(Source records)
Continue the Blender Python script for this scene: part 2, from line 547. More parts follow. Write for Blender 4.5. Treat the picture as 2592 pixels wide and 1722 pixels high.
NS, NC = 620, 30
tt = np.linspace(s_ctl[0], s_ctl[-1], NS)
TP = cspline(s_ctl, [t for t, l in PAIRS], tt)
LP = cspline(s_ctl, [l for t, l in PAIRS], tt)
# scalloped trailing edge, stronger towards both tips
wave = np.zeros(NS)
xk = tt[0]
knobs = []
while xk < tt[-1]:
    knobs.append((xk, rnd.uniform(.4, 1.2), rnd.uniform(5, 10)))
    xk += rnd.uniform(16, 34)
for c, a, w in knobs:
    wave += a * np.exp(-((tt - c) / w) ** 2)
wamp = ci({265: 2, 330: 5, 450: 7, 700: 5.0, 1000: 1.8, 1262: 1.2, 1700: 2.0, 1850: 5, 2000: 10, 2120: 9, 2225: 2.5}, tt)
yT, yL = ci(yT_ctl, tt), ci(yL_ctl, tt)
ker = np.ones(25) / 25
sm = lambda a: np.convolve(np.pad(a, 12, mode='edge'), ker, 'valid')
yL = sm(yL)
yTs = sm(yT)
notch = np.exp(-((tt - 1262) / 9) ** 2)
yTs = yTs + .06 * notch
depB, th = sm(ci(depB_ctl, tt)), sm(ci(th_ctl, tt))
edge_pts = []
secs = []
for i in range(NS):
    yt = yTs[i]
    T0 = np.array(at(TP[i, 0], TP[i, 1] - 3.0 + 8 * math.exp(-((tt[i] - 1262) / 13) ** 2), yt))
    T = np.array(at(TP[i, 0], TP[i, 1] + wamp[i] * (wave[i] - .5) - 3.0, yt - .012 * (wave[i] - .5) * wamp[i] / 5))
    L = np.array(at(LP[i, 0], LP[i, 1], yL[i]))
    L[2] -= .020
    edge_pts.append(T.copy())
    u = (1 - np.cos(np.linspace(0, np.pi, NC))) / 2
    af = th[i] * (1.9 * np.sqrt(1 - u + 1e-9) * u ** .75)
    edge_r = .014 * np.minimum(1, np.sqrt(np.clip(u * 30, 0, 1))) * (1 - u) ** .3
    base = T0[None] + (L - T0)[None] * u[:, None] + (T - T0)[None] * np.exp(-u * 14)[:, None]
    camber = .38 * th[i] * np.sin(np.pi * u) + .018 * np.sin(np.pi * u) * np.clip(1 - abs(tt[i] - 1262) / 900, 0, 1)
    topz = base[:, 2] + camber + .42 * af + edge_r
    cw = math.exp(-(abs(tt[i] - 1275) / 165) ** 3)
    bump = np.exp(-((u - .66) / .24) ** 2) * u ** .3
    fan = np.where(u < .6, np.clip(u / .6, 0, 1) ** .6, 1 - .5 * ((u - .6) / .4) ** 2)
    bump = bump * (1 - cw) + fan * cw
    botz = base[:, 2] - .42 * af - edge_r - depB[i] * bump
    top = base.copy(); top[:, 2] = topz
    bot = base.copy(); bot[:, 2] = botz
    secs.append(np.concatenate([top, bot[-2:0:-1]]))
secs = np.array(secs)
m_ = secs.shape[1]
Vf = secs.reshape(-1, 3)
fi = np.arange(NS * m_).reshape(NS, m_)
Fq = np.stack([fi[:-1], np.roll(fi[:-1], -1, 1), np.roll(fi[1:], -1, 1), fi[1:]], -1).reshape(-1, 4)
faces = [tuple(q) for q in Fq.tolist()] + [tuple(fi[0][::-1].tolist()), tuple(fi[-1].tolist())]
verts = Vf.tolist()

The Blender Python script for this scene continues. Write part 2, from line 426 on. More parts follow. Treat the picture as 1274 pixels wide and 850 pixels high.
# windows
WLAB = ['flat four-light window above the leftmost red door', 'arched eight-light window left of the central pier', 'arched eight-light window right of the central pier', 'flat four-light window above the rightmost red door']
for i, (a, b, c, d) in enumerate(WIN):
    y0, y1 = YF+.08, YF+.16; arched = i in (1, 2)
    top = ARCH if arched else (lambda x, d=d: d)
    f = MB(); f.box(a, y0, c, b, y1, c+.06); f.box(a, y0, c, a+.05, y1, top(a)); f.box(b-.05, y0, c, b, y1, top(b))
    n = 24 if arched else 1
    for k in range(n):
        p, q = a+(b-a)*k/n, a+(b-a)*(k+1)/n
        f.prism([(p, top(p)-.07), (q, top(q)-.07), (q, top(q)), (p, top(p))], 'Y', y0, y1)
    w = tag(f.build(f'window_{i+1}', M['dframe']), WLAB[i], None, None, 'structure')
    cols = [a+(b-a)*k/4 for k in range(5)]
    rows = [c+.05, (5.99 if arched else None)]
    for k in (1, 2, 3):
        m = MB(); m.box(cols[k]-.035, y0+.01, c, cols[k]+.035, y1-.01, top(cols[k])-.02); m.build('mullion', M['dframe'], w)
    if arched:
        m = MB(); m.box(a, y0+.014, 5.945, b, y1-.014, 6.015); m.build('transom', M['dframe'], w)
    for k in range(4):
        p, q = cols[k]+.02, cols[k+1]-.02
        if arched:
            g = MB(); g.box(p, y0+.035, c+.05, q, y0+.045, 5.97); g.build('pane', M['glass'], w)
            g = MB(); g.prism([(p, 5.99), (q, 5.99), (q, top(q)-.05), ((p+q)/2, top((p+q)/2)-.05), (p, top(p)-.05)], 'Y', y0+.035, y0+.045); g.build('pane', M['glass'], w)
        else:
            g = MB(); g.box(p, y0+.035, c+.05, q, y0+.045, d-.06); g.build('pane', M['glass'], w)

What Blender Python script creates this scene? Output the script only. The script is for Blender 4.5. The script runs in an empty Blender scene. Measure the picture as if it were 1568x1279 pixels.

### What to do
Each line of the material above must be retyped precisely.

### Written response
Continue the Blender Python script for this scene: part 2, from line 547. More parts follow. Write for Blender 4.5. Treat the picture as 2592 pixels wide and 1722 pixels high.
NS, NC = 620, 30
tt = np.linspace(s_ctl[0], s_ctl[-1], NS)
TP = cspline(s_ctl, [t for t, l in PAIRS], tt)
LP = cspline(s_ctl, [l for t, l in PAIRS], tt)
# scalloped trailing edge, stronger towards both tips
wave = np.zeros(NS)
xk = tt[0]
knobs = []
while xk < tt[-1]:
    knobs.append((xk, rnd.uniform(.4, 1.2), rnd.uniform(5, 10)))
    xk += rnd.uniform(16, 34)
for c, a, w in knobs:
    wave += a * np.exp(-((tt - c) / w) ** 2)
wamp = ci({265: 2, 330: 5, 450: 7, 700: 5.0, 1000: 1.8, 1262: 1.2, 1700: 2.0, 1850: 5, 2000: 10, 2120: 9, 2225: 2.5}, tt)
yT, yL = ci(yT_ctl, tt), ci(yL_ctl, tt)
ker = np.ones(25) / 25
sm = lambda a: np.convolve(np.pad(a, 12, mode='edge'), ker, 'valid')
yL = sm(yL)
yTs = sm(yT)
notch = np.exp(-((tt - 1262) / 9) ** 2)
yTs = yTs + .06 * notch
depB, th = sm(ci(depB_ctl, tt)), sm(ci(th_ctl, tt))
edge_pts = []
secs = []
for i in range(NS):
    yt = yTs[i]
    T0 = np.array(at(TP[i, 0], TP[i, 1] - 3.0 + 8 * math.exp(-((tt[i] - 1262) / 13) ** 2), yt))
    T = np.array(at(TP[i, 0], TP[i, 1] + wamp[i] * (wave[i] - .5) - 3.0, yt - .012 * (wave[i] - .5) * wamp[i] / 5))
    L = np.array(at(LP[i, 0], LP[i, 1], yL[i]))
    L[2] -= .020
    edge_pts.append(T.copy())
    u = (1 - np.cos(np.linspace(0, np.pi, NC))) / 2
    af = th[i] * (1.9 * np.sqrt(1 - u + 1e-9) * u ** .75)
    edge_r = .014 * np.minimum(1, np.sqrt(np.clip(u * 30, 0, 1))) * (1 - u) ** .3
    base = T0[None] + (L - T0)[None] * u[:, None] + (T - T0)[None] * np.exp(-u * 14)[:, None]
    camber = .38 * th[i] * np.sin(np.pi * u) + .018 * np.sin(np.pi * u) * np.clip(1 - abs(tt[i] - 1262) / 900, 0, 1)
    topz = base[:, 2] + camber + .42 * af + edge_r
    cw = math.exp(-(abs(tt[i] - 1275) / 165) ** 3)
    bump = np.exp(-((u - .66) / .24) ** 2) * u ** .3
    fan = np.where(u < .6, np.clip(u / .6, 0, 1) ** .6, 1 - .5 * ((u - .6) / .4) ** 2)
    bump = bump * (1 - cw) + fan * cw
    botz = base[:, 2] - .42 * af - edge_r - depB[i] * bump
    top = base.copy(); top[:, 2] = topz
    bot = base.copy(); bot[:, 2] = botz
    secs.append(np.concatenate([top, bot[-2:0:-1]]))
secs = np.array(secs)
m_ = secs.shape[1]
Vf = secs.reshape(-1, 3)
fi = np.arange(NS * m_).reshape(NS, m_)
Fq = np.stack([fi[:-1], np.roll(fi[:-1], -1, 1), np.roll(fi[1:], -1, 1), fi[1:]], -1).reshape(-1, 4)
faces = [tuple(q) for q in Fq.tolist()] + [tuple(fi[0][::-1].tolist()), tuple(fi[-1].tolist())]
verts = Vf.tolist()

The Blender Python script for this scene continues. Write part 2, from line 426 on. More parts follow. Treat the picture as 1274 pixels wide and 850 pixels high.
# windows
WLAB = ['flat four-light window above the leftmost red door', 'arched eight-light window left of the central pier', 'arched eight-light window right of the central pier', 'flat four-light window above the rightmost red door']
for i, (a, b, c, d) in enumerate(WIN):
    y0, y1 = YF+.08, YF+.16; arched = i in (1, 2)
    top = ARCH if arched else (lambda x, d=d: d)
    f = MB(); f.box(a, y0, c, b, y1, c+.06); f.box(a, y0, c, a+.05, y1, top(a)); f.box(b-.05, y0, c, b, y1, top(b))
    n = 24 if arched else 1
    for k in range(n):
        p, q = a+(b-a)*k/n, a+(b-a)*(k+1)/n
        f.prism([(p, top(p)-.07), (q, top(q)-.07), (q, top(q)), (p, top(p))], 'Y', y0, y1)
    w = tag(f.build(f'window_{i+1}', M['dframe']), WLAB[i], None, None, 'structure')
    cols = [a+(b-a)*k/4 for k in range(5)]
    rows = [c+.05, (5.99 if arched else None)]
    for k in (1, 2, 3):
        m = MB(); m.box(cols[k]-.035, y0+.01, c, cols[k]+.035, y1-.01, top(cols[k])-.02); m.build('mullion', M['dframe'], w)
    if arched:
        m = MB(); m.box(a, y0+.014, 5.945, b, y1-.014, 6.015); m.build('transom', M['dframe'], w)
    for k in range(4):
        p, q = cols[k]+.02, cols[k+1]-.02
        if arched:
            g = MB(); g.box(p, y0+.035, c+.05, q, y0+.045, 5.97); g.build('pane', M['glass'], w)
            g = MB(); g.prism([(p, 5.99), (q, 5.99), (q, top(q)-.05), ((p+q)/2, top((p+q)/2)-.05), (p, top(p)-.05)], 'Y', y0+.035, y0+.045); g.build('pane', M['glass'], w)
        else:
            g = MB(); g.box(p, y0+.035, c+.05, q, y0+.045, d-.06); g.build('pane', M['glass'], w)

What Blender Python script creates this scene? Output the script only. The script is for Blender 4.5. The script runs in an empty Blender scene. Measure the picture as if it were 1568x1279 pixels.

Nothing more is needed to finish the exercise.